Gift of the Charter Collectors 1990.7

The Greek symposium was a key social institution. It was primarily a drinking party, but also served as a forum for men to debate, plot, boast, or simply socialize. At a symposium a Krater like this one would be placed at the center of the room and used to mix water with wine. Nude servant boys would fill pitchers with the water and wine mixture from the krater to serve the guests. This type of krater is known as a calyx krater because the low handles resemble the calyx of a flower.

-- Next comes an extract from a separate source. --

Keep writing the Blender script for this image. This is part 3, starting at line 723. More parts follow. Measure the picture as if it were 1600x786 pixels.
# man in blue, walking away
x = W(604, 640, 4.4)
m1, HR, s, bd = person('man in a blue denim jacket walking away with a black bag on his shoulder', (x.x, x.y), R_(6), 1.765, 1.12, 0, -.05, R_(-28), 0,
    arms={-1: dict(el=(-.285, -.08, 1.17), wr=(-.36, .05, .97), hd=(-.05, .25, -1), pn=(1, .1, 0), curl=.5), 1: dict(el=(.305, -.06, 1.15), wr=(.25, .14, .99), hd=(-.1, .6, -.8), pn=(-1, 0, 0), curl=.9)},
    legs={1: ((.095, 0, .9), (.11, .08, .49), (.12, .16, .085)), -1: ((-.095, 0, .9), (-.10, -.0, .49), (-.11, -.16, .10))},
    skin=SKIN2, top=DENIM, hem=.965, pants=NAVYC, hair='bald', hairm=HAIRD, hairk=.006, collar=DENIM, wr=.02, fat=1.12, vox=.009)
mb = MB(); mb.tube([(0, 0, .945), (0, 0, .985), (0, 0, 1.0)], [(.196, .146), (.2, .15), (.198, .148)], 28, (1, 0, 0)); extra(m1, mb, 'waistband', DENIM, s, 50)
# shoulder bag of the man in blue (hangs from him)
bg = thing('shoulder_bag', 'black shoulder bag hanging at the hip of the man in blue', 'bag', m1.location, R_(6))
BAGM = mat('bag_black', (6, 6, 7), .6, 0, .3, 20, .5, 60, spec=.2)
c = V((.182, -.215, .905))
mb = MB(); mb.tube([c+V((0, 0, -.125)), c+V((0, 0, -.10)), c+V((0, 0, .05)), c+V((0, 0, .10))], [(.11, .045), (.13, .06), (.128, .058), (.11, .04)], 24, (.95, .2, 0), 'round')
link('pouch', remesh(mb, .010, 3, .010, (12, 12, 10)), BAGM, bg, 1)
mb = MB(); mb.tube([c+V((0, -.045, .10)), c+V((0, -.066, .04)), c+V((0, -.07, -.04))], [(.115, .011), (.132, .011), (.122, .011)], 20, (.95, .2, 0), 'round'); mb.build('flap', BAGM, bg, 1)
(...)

Kraters were glazed to make them more suitable for holding liquid and were usually elaborately painted with drinking scenes. The painting on this particular krater is attributed to Python, a painter who was considered one of the leading vase painters in Paestum in the fourth century B.C. In this scene Dionysus, the god of wine, is reclining with a woman, possibly his wife Ariadne, who entertains him on the flute. Dionysus plays a drinking game called kottabos which involved flinging the dregs of the wine at a target. In this case he would be aiming to knock the top off the elaborate stand. If he were successful it would hit the disc in the middle and make a bell-like sound.

Dionysus is being served by a Papposilenos, one of his male followers, recognizable by his goat’s tail and pointed ears. The Maenads, his female companions, are shown in the background and the two masks above him represent his role as god of the theater.